Impressed By Mike Pence’s Fundamentalism, ISIS Offers To Match His Pay/Benefits If He Joins

(Picture courtesy of Michael Vadon.)

Rawr, Iraq—

ISIS has in recent months faced sharp losses in territory, troops, and funding, but the terror group’s head of hiring, Mohammed al-Qaurzai, is optimistic that he can recruit new leadership to turn things around for the struggling caliphate on the battlefield.

Al-Quarzai reportedly made a list of potential leaders to which ISIS should offer signing bonuses, and has raised some eyebrows throughout the caliphate because at the top of his list is US Vice President Mike Pence.

“I know, I know, ‘death to America’ and all that,” explained Quarzai, “but we here at ISIS really need to think outside the box. We’re hemorrhaging staff because of daily drone strikes, and I think it’s time for an outside-hire to shake things up throughout the organization. And it’s no secret that we’ve been huge fans of Mike Pence for years. He may not be a radical Sunni Muslim, but his brand of Christianity is really not that different than us when you stop and think about it. Afraid of empowered, independent women? Check. Personally and masculinely threatened by social acceptance of homosexuality? Check. Confident the end times are initiating any day now? Check. Prays all the time? Check. All he has to do is position himself a few degrees south-east toward Mecca and he’ll fit right in here at the Islamic State. I’ll tell you what, if ISIS was filled with soldiers half as committed to their beliefs as Mike Pence is to his, we would not be in the dire straights we currently find ourselves!”

Al-Quarzai told The Halfway Post that ISIS was prepared to offer Pence anything he wanted in order to convince him to switch religions.

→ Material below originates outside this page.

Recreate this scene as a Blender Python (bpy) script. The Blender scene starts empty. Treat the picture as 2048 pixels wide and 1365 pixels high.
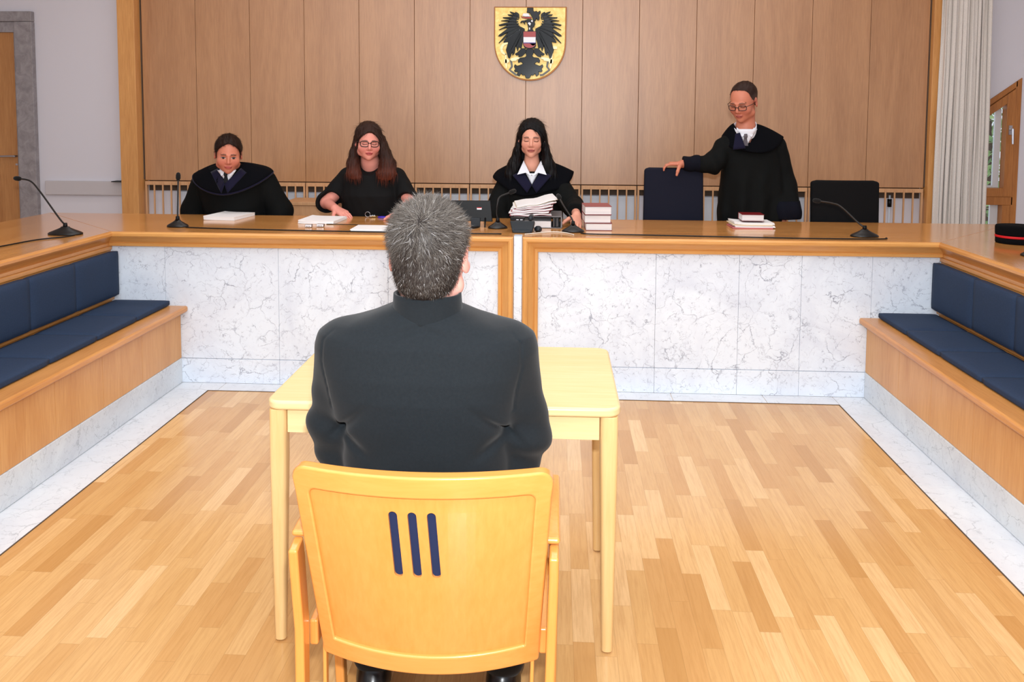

“We’ll match his vice president salary and benefits, and throw in as many camels as he wants. Whatever healthcare he’s getting, we’ll give him even better! The best doctors we can abduct and hold for ransom will monitor his health day and night! We’ll give him virgins—or wait, he’s pretty devoted to his wife isn’t he? Doesn’t matter! Let me say this directly to Mr. Pence himself: name your price, and we’ll meet it!”